Launched in late March 2015, the war on Yemen was aimed at crushing the Ansarullah resistance movement and re-installing the former Riyadh-friendly regime in the Yemeni capital Sana’a within weeks, but Riyadh continued the war after failing miserably.
The Saudi-led war coalition (which includes the United Arab Emirates) has been mainly using airstrikes to attack Yemeni targets, including residential areas in the capital Sana’a and elsewhere in the country.
The coalition has received logistical and intelligence support from the United States, Britain, and France.
In recent months, there have been serious escalations in the still-asymmetrical war, as the Yemeni armed forces have pushed forward and broadened their retaliatory strikes, bringing the war to Saudi and Emirati soil.

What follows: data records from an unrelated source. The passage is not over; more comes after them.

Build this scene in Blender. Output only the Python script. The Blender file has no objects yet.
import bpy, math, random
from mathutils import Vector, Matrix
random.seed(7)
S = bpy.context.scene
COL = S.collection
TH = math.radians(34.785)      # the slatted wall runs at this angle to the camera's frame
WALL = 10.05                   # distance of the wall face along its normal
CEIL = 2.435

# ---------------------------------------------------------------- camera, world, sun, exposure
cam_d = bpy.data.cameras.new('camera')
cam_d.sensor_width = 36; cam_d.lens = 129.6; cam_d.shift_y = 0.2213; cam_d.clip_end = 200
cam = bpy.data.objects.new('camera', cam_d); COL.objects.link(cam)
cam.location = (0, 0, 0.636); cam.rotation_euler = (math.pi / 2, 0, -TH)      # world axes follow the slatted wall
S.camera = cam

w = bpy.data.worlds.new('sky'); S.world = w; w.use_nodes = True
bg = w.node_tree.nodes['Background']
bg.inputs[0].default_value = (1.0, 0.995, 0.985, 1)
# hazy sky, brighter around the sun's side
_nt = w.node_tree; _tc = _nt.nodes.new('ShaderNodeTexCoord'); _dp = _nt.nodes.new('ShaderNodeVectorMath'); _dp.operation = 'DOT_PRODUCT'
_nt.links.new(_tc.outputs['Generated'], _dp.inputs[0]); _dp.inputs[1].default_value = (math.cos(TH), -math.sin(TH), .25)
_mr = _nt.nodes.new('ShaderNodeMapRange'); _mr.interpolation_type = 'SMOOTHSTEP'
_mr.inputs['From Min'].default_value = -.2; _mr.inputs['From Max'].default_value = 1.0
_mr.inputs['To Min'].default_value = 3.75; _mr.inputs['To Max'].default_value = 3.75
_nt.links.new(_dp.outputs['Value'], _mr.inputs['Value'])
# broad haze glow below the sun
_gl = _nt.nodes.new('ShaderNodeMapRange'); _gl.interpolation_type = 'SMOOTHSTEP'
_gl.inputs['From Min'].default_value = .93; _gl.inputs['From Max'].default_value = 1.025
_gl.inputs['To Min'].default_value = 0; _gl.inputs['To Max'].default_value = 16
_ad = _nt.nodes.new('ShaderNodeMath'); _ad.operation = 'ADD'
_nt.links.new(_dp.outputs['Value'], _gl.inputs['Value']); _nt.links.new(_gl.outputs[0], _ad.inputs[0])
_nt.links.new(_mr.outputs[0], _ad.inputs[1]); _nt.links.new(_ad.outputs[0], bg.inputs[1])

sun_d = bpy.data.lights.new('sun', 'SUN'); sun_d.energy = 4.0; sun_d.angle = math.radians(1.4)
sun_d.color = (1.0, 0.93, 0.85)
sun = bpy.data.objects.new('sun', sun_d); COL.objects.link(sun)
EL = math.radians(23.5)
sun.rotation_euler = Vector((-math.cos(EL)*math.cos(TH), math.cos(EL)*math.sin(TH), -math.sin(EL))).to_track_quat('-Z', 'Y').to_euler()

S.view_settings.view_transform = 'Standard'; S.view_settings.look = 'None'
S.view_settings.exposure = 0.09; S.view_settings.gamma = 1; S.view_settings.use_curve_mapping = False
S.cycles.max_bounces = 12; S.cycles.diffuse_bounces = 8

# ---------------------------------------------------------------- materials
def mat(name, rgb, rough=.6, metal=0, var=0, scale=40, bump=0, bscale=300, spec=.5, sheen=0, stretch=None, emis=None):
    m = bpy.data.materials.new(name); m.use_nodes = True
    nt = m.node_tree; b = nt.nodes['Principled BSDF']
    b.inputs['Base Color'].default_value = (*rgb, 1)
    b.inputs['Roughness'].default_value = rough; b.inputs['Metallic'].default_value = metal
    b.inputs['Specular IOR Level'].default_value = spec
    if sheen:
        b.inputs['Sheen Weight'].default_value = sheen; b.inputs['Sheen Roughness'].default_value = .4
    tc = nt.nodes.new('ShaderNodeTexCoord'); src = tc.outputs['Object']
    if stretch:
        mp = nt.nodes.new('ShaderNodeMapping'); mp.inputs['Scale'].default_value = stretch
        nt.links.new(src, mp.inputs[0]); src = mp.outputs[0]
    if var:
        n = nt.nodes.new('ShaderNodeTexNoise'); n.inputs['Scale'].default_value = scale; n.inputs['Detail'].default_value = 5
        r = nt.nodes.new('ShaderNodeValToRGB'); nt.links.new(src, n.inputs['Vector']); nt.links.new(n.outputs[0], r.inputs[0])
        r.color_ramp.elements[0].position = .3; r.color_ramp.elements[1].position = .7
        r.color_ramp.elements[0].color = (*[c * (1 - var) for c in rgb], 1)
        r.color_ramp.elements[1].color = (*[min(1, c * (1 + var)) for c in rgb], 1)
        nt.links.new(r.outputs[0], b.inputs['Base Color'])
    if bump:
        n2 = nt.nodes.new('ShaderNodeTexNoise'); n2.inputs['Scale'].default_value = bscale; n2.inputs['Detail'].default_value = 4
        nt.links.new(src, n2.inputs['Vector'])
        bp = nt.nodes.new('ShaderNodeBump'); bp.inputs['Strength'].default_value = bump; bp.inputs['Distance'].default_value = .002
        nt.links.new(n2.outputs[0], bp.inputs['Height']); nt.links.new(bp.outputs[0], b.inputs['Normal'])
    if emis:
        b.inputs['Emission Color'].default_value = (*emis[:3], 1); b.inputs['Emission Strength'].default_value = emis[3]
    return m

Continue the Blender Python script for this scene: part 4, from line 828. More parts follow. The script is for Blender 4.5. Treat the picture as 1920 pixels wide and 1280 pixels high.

In turn, Saudi Arabia has intensified its air raids and tightened its siege on Yemen by seizing its fuel tankers on several occasions.
Because of the seven years of war and the accompanying siege, in which hundreds of thousands of people have been killed, Yemen is now facing the worst man-made catastrophe in the world.
However, a senior member of the political bureau of Yemen’s popular Ansarullah resistance movement, Mohammed al-Bukhaiti, speaking in an interview with Lebanon’s al-Mayadeen television network last week, said: ‘The liberation of Yemen is inevitable.’